On Friday, the Eleventh Circuit, in Insurance Marketing Coalition Ltd v. FCC, found that the Federal Communications Commission (FCC) overstepped its statutory authority in implementing robocall and robotext "one-to-one consent" and "logically and topically related" requirements under the Telephone Consumer Protection Act (TCPA). The challenged rules had required consumers to provide separate consent for each company and limit communications to subjects logically and topically related to the initial interaction. The court vacated the rules and remanded the matter back to the FCC for further proceedings.
In their decision, Judges Branch, Luck, and Lagoa sided with petitioner Insurance Marketing Coalition's argument that the rules conflict with the ordinary statutory meaning of the TCPA's "prior express consent" language. The court thus vacated the portion of the order that states that a consumer can't consent to a telemarketing or advertising robocall unless they consent to calls from only one entity at a time and consent only to calls whose subject matter is "logically and topically associated with the interaction that prompted the consent."

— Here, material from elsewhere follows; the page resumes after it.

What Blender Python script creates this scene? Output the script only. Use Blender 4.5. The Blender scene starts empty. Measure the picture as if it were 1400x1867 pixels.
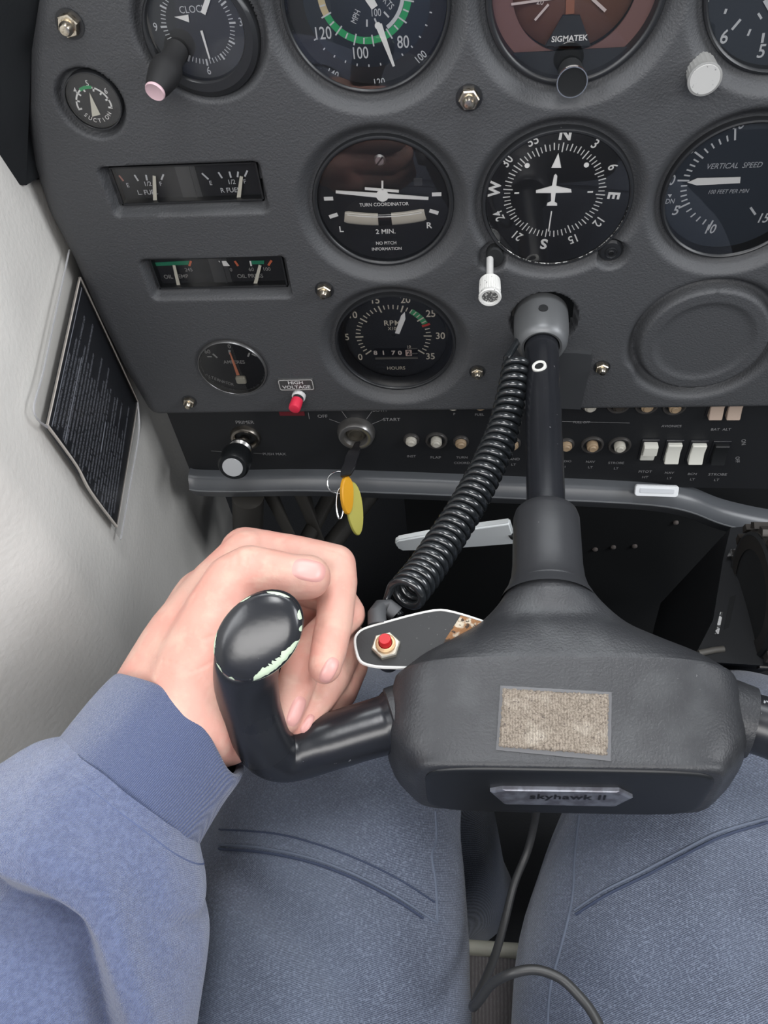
import bpy, bmesh, math, random
from mathutils import Vector, Matrix, noise
random.seed(7)
S = bpy.context.scene
COL = S.collection
PI = math.pi

# ------------------------------------------------------------------ camera
FPX = 1459.5
PITCH, YAW, ROLL = .897116, -.1773526, -.1284297
C0 = Vector((.0535, -.42223, .2514))
Fv = Vector((math.sin(YAW)*math.cos(PITCH), math.cos(YAW)*math.cos(PITCH), -math.sin(PITCH)))
R0 = Fv.cross(Vector((0, 0, 1))).normalized()
U0 = R0.cross(Fv)
Rv = R0*math.cos(ROLL) + U0*math.sin(ROLL)
Uv = U0*math.cos(ROLL) - R0*math.sin(ROLL)
cd = bpy.data.cameras.new('camera')
cam = bpy.data.objects.new('camera', cd)
COL.objects.link(cam)
cam.matrix_world = Matrix(((Rv.x, Uv.x, -Fv.x, C0.x), (Rv.y, Uv.y, -Fv.y, C0.y), (Rv.z, Uv.z, -Fv.z, C0.z), (0, 0, 0, 1)))
cd.sensor_fit = 'VERTICAL'
cd.sensor_height = 36
cd.lens = 36*FPX/1867
cd.clip_start = .01
cd.clip_end = 50
S.camera = cam

# ------------------------------------------------------------------ world and daylight
W = bpy.data.worlds.new('world')
S.world = W
W.use_nodes = True
wn = W.node_tree
wn.nodes.clear()
wo = wn.nodes.new('ShaderNodeOutputWorld')
wb = wn.nodes.new('ShaderNodeBackground')
wb.inputs[0].default_value = (.80, .88, 1, 1)
wb.inputs[1].default_value = .15
wn.links.new(wb.outputs[0], wo.inputs[0])


def area(name, loc, target, sx, sy, power, col=(1, 1, 1)):
    ld = bpy.data.lights.new(name, 'AREA')
    ld.shape = 'RECTANGLE'
    ld.size, ld.size_y = sx, sy
    ld.energy = power
    ld.color = col
    o = bpy.data.objects.new(name, ld)
    COL.objects.link(o)
    o.location = loc
    o.rotation_euler = (Vector(target)-Vector(loc)).to_track_quat('-Z', 'Y').to_euler()
    return o


# daylight through the windshield, the pilot's door window, the far window and the rear window
area('windshield_daylight', (.10, .42, .62), (.0, -.3, -.1), 1.1, .45, 8.0, (.93, .97, 1))
area('left_window_daylight', (-.62, -.45, .62), (0, -.2, -.1), .7, .5, 5.0, (.97, .98, 1))
area('right_window_daylight', (1.3, -.4, .65), (0, -.2, -.1), .8, .5, 9, (.95, .97, 1))
area('overhead_highlight_lamp', (.12, -.18, 1.15), (.05, -.20, -.1), .45, .30, 4.5, (.98, .99, 1))  # overhead lamp added for crisper highlights, not a window
area('rear_window_daylight', (.10, -1.35, .95), (0, 0, .05), 1.3, .5, 12, (1, .98, .96))
S.view_settings.view_transform = 'Standard'
S.view_settings.look = 'None'
S.view_settings.gamma = 1
S.view_settings.use_curve_mapping = False
S.view_settings.exposure = .68


# ------------------------------------------------------------------ where a picture point lies on a plane of the cockpit
def ray(u, v):
    return Fv + Rv*((u-700)/FPX) - Uv*((v-933.5)/FPX)


def py(u, v, y):
    d = ray(u, v)
    return C0 + d*((y-C0.y)/d.y)


def pz(u, v, z):
    d = ray(u, v)
    return C0 + d*((z-C0.z)/d.z)


def pd(u, v, dep):
    return C0 + ray(u, v)*dep


# ------------------------------------------------------------------ materials
MATS = {}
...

The court explained that since the TCPA statute does not specifically define "prior express consent," the common law concept of consent applies. As long as a consumer's consent is given voluntarily and clearly, they can authorize communications from multiple entities simultaneously.
Moreover, the court held that the "logically and topically related" restriction contradicted the plain meaning of "prior express consent" because consumers can validly consent to receive calls on unrelated topics, provided such consent remains "clear and unambiguous."
The Eleventh Circuit ruling came on the same day that the FCC issued an order postponing the effective date for the new one-to-one consent requirement. The order postponed the effective date by 12 months, to January 26, 2026, or after the FCC issues a public notice specifying an earlier date (in which case that earlier date would apply).